→ **DATA EXCERPTS**
— START —

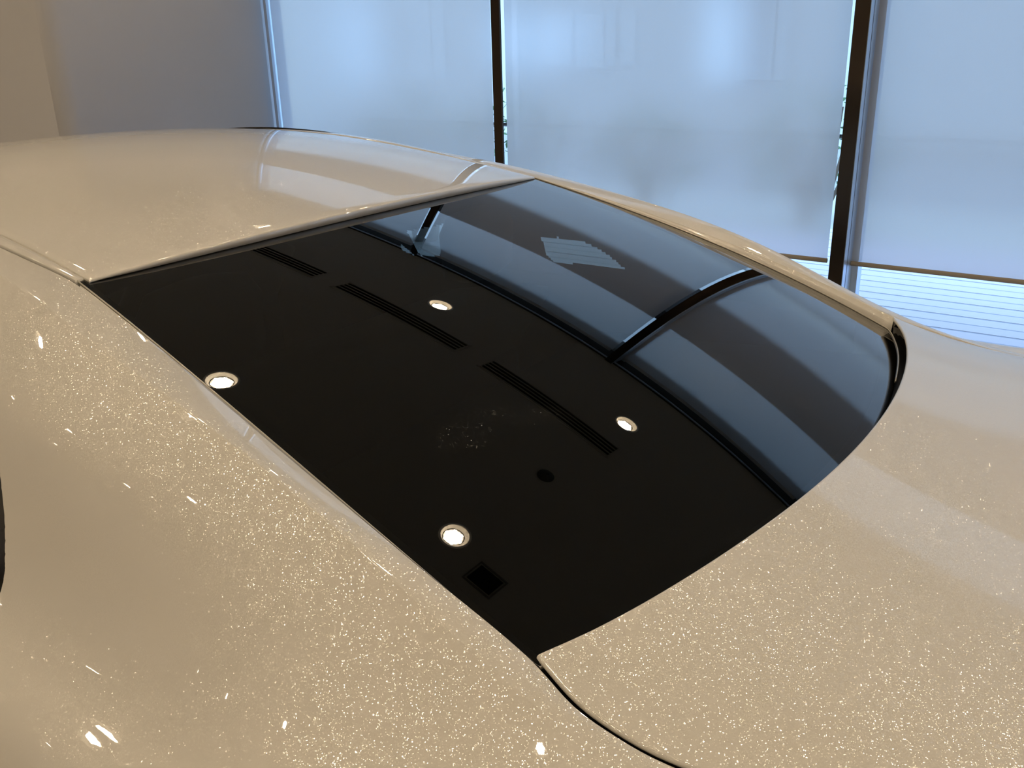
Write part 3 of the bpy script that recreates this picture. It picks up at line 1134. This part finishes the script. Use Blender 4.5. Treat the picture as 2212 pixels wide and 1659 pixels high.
def liner(side):
    """side trim wall with window openings, as a mesh with holes"""
    V, F = [], []
    nx, nz = 460, 150
    x0, x1, z0, z1 = -3.0, -.50, -1.10, -.24
    openings = LINER
    def inside(p, poly):
        r_ = False
        n = len(poly)
        j = n-1
        for i in range(n):
            if (poly[i][1] > p[1]) != (poly[j][1] > p[1]) and p[0] < (poly[j][0]-poly[i][0])*(p[1]-poly[i][1])/(poly[j][1]-poly[i][1])+poly[i][0]:
                r_ = not r_
            j = i
        return r_
    for i in range(nx+1):
        x = x0+(x1-x0)*i/nx
        s_ = [p for p in section(x)[8:]]
        for j in range(nz+1):
            z = z0+(z1-z0)*j/nz
            z = min(z, float(CRZ(x))-.022)
            a = .5
            for p, q in zip(s_[:-1], s_[1:]):
                if p[1] >= z >= q[1]:
                    a = p[0]+(q[0]-p[0])*(p[1]-z)/max(p[1]-q[1], 1e-6)
                    break
            else:
                a = s_[0][0] if z > s_[0][1] else s_[-1][0]
            V.append(P(x, min(a-.035, .78), z, side))
    for i in range(nx):
        for j in range(nz):
            xc = x0+(x1-x0)*(i+.5)/nx
            zc = z0+(z1-z0)*(j+.5)/nz
            if any(inside((xc, zc), o) for o in openings):
                continue
            F.append((i*(nz+1)+j, i*(nz+1)+j+1, (i+1)*(nz+1)+j+1, (i+1)*(nz+1)+j))
    return add_car('side_trim', V, F, M_cabin, False)
LINER = [[(-1.291, -0.477), (-1.242, -0.472), (-1.166, -0.477), (-1.11, -0.498), (-1.054, -0.54), (-1.12, -0.538), (-1.271, -0.543), (-1.29, -0.52)], [(-1.748, -0.502), (-1.543, -0.452), (-1.542, -0.509), (-1.6, -0.525), (-1.67, -0.574), (-1.741, -0.582)], [(-1.805, -0.572), (-1.767, -0.582), (-1.8, -0.545)]]
liner(1)
LINER_SAVE = LINER
LINER = []
liner(-1)
# cut the far body side open where its windows are
def cut_windows(o, side, polys):
    bm = bmesh.new()
    bm.from_mesh(o.data)
    def inside(p, poly):
        r_ = False
        n = len(poly)
        j = n-1
        for i in range(n):
            if (poly[i][1] > p[1]) != (poly[j][1] > p[1]) and p[0] < (poly[j][0]-poly[i][0])*(p[1]-poly[i][1])/(poly[j][1]-poly[i][1])+poly[i][0]:
                r_ = not r_
            j = i
        return r_
    kill = []
    for f in bm.faces:
        c = f.calc_center_median()
        q = (c.x, c.z-H)
        if abs(c.y-YC) > .62 and any(inside(q, p) for p in polys):
            kill.append(f)
    bmesh.ops.delete(bm, geom=kill, context='FACES')
    bm.to_mesh(o.data)
    bm.free()
cut_windows(sides[1], 1, [[(-2.9, -0.42), (-1.0, -0.4), (-0.95, -0.62), (-2.9, -0.64)]])
# seats
def seat(x, y, wd, name):
    mb = MB()
    L = []
    for z, dx, hw in ((.45, 0, wd/2), (.9, -.02, wd/2), (1.06, .10, wd/2*.95), (1.10, .12, wd/2*.6)):
        L.append([(x+dx+a, y+b*hw, z) for a, b in ((-.07, -.92), (-.07, .92), (-.03, 1), (.04, 1), (.08, .9), (.08, -.9), (.04, -1), (-.03, -1))])
    mb.loops(L, True, True, True)
    s = add_car(name, mb.v, mb.f, M_seat, True)
    for hy in ((0,) if wd < .7 else (-.36, .36)):
        mb = MB()
        L = []
        for z, k in ((1.13, .5), (1.15, .95), (1.24, 1), (1.275, .8), (1.285, .3)):
            L.append([(x+.11+.045*k*math.cos(q*math.pi/6), y+hy+.12*k*math.sin(q*math.pi/6), z) for q in range(12)])
        mb.loops(L, True, True, True)
        add_car('head_restraint', mb.v, mb.f, M_seat, True, s)
seat(-1.32, YC, 1.25, 'rear_seat')
seat(-2.25, YC-.37, .52, 'front_seat')
seat(-2.25, YC+.37, .52, 'front_seat')

# --- front of the car: windscreen, bonnet, wings, wheels
def lofted(name, rows, material, flip=False):
    V = [p for r_ in rows for p in r_]
    return add_car(name, V, grid_faces(len(rows), len(rows[0]), flip), material)
rows = []
for i in range(14):
    f = i/13
    x = -3.15-.75*f
    rows.append([(x-.05*(1-t*t)*f*0 - .10*(1-t*t)*f, YC+(.57+.15*f)*t, H+zr_edge(-3.15)+.02*(1-t*t)-(.46+zr_edge(-3.15)+.14)*f**1.1*.9) for t in np.linspace(-1, 1, 25)])
lofted('windscreen', rows, M_sideglass, False)
rows = []
for i in range(20):
    f = i/19
    x = -3.8-.98*f
    rows.append([(x-.08*(1-t*t), YC+(.80-.10*f**2)*t, 1.03-.20*f**1.8+.05*(1-t*t)-.05*t**8) for t in np.linspace(-1, 1, 31)])
lofted('bonnet', rows, M_paint, False)
for side in (-1, 1):
    rows = []
    for i in range(16):
        f = i/15
        x = -3.1-1.68*f
        hh = 1.0-.17*f**1.8
        w0 = .79-.09*f**2
        rows.append([P(x, w0+.0, hh-H, side), P(x, w0+.06, hh-.03-H, side), P(x, .92-.12*f**4, hh-.14-H, side), P(x, .925-.13*f**4, .62-H, side), P(x, .90-.13*f**4, .30-H, side)])
    lofted('front_wing', rows, M_paint, side < 0)
rows = []
for X_, Z_, A_ in [(-4.72, .86, .62), (-4.82, .80, .76), (-4.88, .62, .80), (-4.88, .40, .80), (-4.80, .24, .76)]:
    rows.append([(X_+.30*abs(t)**3, YC+A_*t, Z_) for t in np.linspace(-1, 1, 31)])
lofted('front_bumper', rows, M_paint, True)
for side in (-1, 1):
    V = []
    for i in range(5):
        for j in range(10):
            a = .48+.30*j/9
            V.append((-4.84+.30*(a/.78)**3, YC+side*a, .80-.08*i/4))
    add_car('head_lamp', V, grid_faces(5, 10, side > 0), M_lampclr)
# sills / lower sides
for side in (-1, 1):
    rows = []
    for x in np.linspace(-3.2, .25, 20):
        s = section(x)[-1]
        rows.append([P(x, s[0], s[1], side), P(x, s[0]-.005, s[1]-.12, side), P(x, s[0]-.05, -1.33, side), P(x, s[0]-.12, -1.36, side)])
    lofted('lower_side', rows, M_paint, side < 0)
MBv = MB().box(-4.7, .3, YC-.80, YC+.80, .20, .30)
add_car('underbody', MBv.v, MBv.f, M_gap, False)
for wx in (-3.95, -.72-.30):
    for side in (-1, 1):
        mb = MB()
        L = []
        for r_, yy in ((.20, .88), (.25, .905), (.32, .91), (.337, .88), (.337, .74), (.32, .70), (.22, .69)):
            L.append([(wx+r_*math.cos(q*math.pi/20), YC+side*yy, .337+r_*math.sin(q*math.pi/20)) for q in range(40)])
        mb.loops(L, True)
        wh = add_car('wheel', mb.v, mb.f, M_tyre)
        mb = MB()
        L = [[(wx+r_*math.cos(q*math.pi/20), YC+side*yy, .337+r_*math.sin(q*math.pi/20)) for q in range(40)] for r_, yy in ((.24, .905), (.22, .86), (.20, .72), (.0, .72))]
        mb.loops(L, True)
        for s5 in range(5):
            a = s5*2*math.pi/5
            c, s_ = math.cos(a), math.sin(a)
            n0 = len(mb.v)
            for r_ in (.03, .23):
                for w_ in (-.028, .028):
                    for yy in (.895, .86):
                        mb.v.append((wx+r_*c-w_*s_, YC+side*yy, .337+r_*s_+w_*c))
            mb.f += [(n0, n0+2, n0+6, n0+4), (n0, n0+4, n0+5, n0+1), (n0+2, n0+3, n0+7, n0+6)]
        add_car('alloy_rim', mb.v, mb.f, M_alloy, False, wh)
# door seam across the roof rail
for side in (-1, 1):
    V = []
    for k in range(2):
        pts = section(-1.455 - .07*0)
        for q in range(0, 9):
            x = -1.462 + .085*q/8 - .0
            a, z = section(x)[q]
            V.append(P(x + .0022*k, a, z + .0006, side))
    add_car('door_seam', V, grid_faces(2, 9, side > 0), M_gap, False)
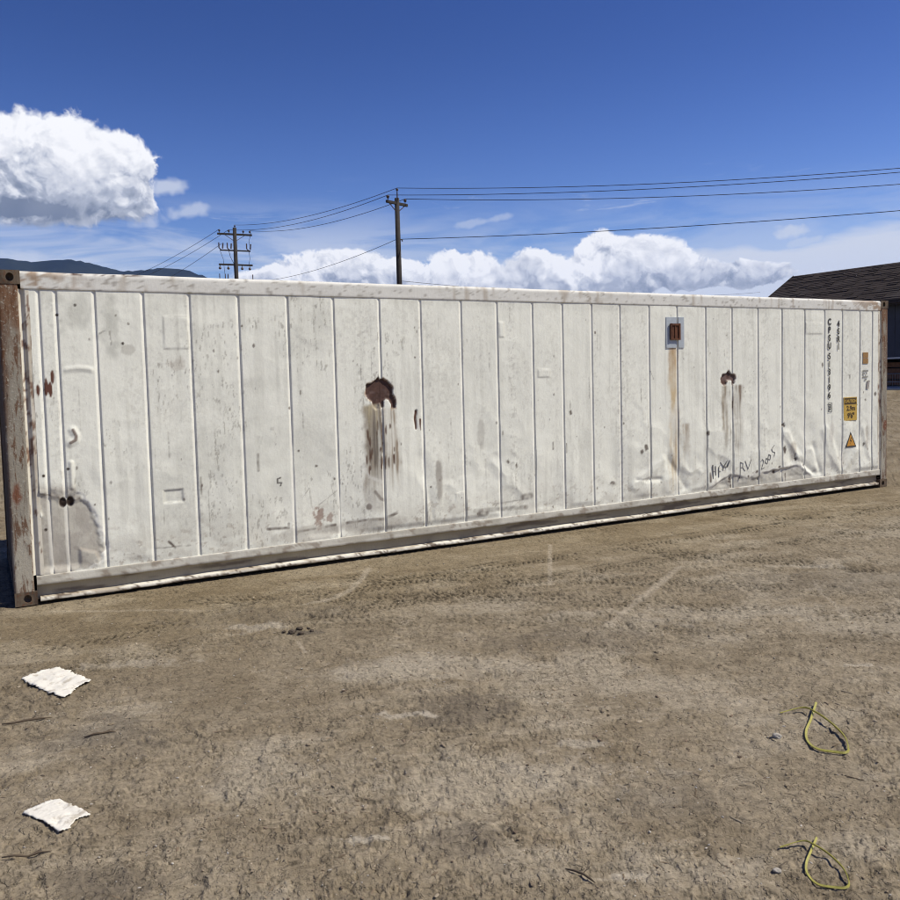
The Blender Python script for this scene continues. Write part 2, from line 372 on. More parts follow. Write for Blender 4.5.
# painted dirt colour, darkened at relief edges and lug grooves as their shade
def dirt_color(x, y):
    n1 = fbm(x * .45, y * .45, 4, 101); n2 = fbm(x * 1.7 + n1, y * 1.7, 5, 111, .6); n3 = fbm(x * 9, y * 9, 4, 121, .62)
    base = np.array((.232, .192, .133)); pale = np.array((.325, .284, .215)); dark = np.array((.150, .118, .076))
    th = .25; xr = x * math.cos(th) + y * math.sin(th); yr = -x * math.sin(th) + y * math.cos(th)
    n4 = fbm(xr * 1.1, yr * 5.5, 6, 141, .66); n5 = fbm(x * 3.1, y * 3.1, 6, 151, .7)
    c = base[None, None] + (pale - base)[None, None] * (ss(n2 * .35 + n4 * .35 + n5 * .3, .47, .62) * .55)[..., None]
    c = c + (dark - c) * (ss(n4 * .5 + n5 * .5, .48, .36) * .5)[..., None]
    c = c + (dark - c) * (ss(n1 * .5 + n2 * .5, .50, .34) * .45)[..., None]
    c = c * (.86 + .28 * n3)[..., None]
    tr, lg = track_mask(x, y); c = c * (1 - lg * .52 - tr * .05)[..., None]  # lug grooves painted darker, adding to the shade in them
    te = fbm(x * 8.5 + (fbm(x * 2.2, y * 2.2, 4, 11) - .5), y * 8.5, 4, 61, .62); dn = ss(fbm(x * .8, y * .8, 3, 63), .36, .60)
    c = c * (1 - (ss(te, .485, .50) * ss(te, .525, .51) + ss(te, .59, .60) * ss(te, .62, .61)) * .45 * (.25 + .75 * dn))[..., None]  # thin dark band painted along terrace edges, deepening their shadow line
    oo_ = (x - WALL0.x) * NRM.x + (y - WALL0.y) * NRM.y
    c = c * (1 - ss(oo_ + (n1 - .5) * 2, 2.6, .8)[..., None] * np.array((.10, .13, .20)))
    def patch(cx, cy, rx_, ry_, colr, a, th=0.):
        nonlocal c
        dx_ = (x - cx) * math.cos(th) + (y - cy) * math.sin(th); dy_ = -(x - cx) * math.sin(th) + (y - cy) * math.cos(th)
        q = np.hypot(dx_ / rx_, dy_ / ry_) + (fbm(x * 7, y * 7, 5, 131, .75) - .5) * 2.6
        c = c + (np.array(colr) - c) * (ss(q, 1.05, .45) * a)[..., None]
    for (cx, cy, rx_, ry_, a) in [(-1.9, 4.45, .35, .3, .6), (.05, 4.65, .3, .25, .65), (.02, 3.35, .2, .16, .6), (-1.35, 3.1, .28, .18, .6), (.9, 5.9, .9, .3, .45), (1.0, 3.6, .35, .2, .4), (-1.15, 6.2, .14, .07, .95), (3.6, 7.3, 1.4, .5, .4), (-1.6, 6.7, .8, .3, .35)]:
        patch(cx, cy, rx_, ry_, (.12, .10, .075), a)
    for (cx, cy, rx_, ry_, a) in [(-1.55, 6.35, .22, .14, .6), (-.35, 3.35, .12, .03, .9), (-.28, 4.62, .16, .05, .9), (.62, 4.2, .12, .05, .6), (2.2, 6.4, 1.2, .25, .35), (.5, 3.9, .5, .2, .35), (2.55, 5.2, .1, .03, .9), (3.4, 7.9, .35, .08, .6), (-2.2, 5.6, .4, .1, .45), (-.1, 5.4, 1.0, .25, .35), (.62, 3.05, .12, .03, .7)]:
        patch(cx, cy, rx_, ry_, (.38, .34, .27), a * .8)
    # pale drag marks and scuffed arcs
    arc = [(-1.264, 6.98), (-1.05, 7.18), (-.94, 7.45), (-.87, 7.9), (-.851, 8.3)]
    for P, wd, a in [(arc, .035, .5), ([(1.078, 9.208), (.865, 7.443)], .022, .5), ([(1.147, 6.178), (2.181, 7.967)], .035, .5), ([(2.9, 5.9), (3.15, 7.2)], .02, .35), ([(-2.0, 6.9), (-3.4, 7.0)], .03, .3), ([(-1.15, 6.0), (-1.05, 5.75)], .015, .4)]:
        d = line_d(x, y, P); c = c + (np.array((.40, .35, .27)) - c) * (ss(d, wd * 1.5, wd * .3) * a * (.4 + .6 * n3 * 1.5).clip(0, 1))[..., None]
    return c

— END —

→ **DIRECTIONS**
From the data above, gather every line that includes the word "Write".

→ **CORRECT OUTPUT**
Write part 3 of the bpy script that recreates this picture. It picks up at line 1134. This part finishes the script. Use Blender 4.5. Treat the picture as 2212 pixels wide and 1659 pixels high.
The Blender Python script for this scene continues. Write part 2, from line 372 on. More parts follow. Write for Blender 4.5.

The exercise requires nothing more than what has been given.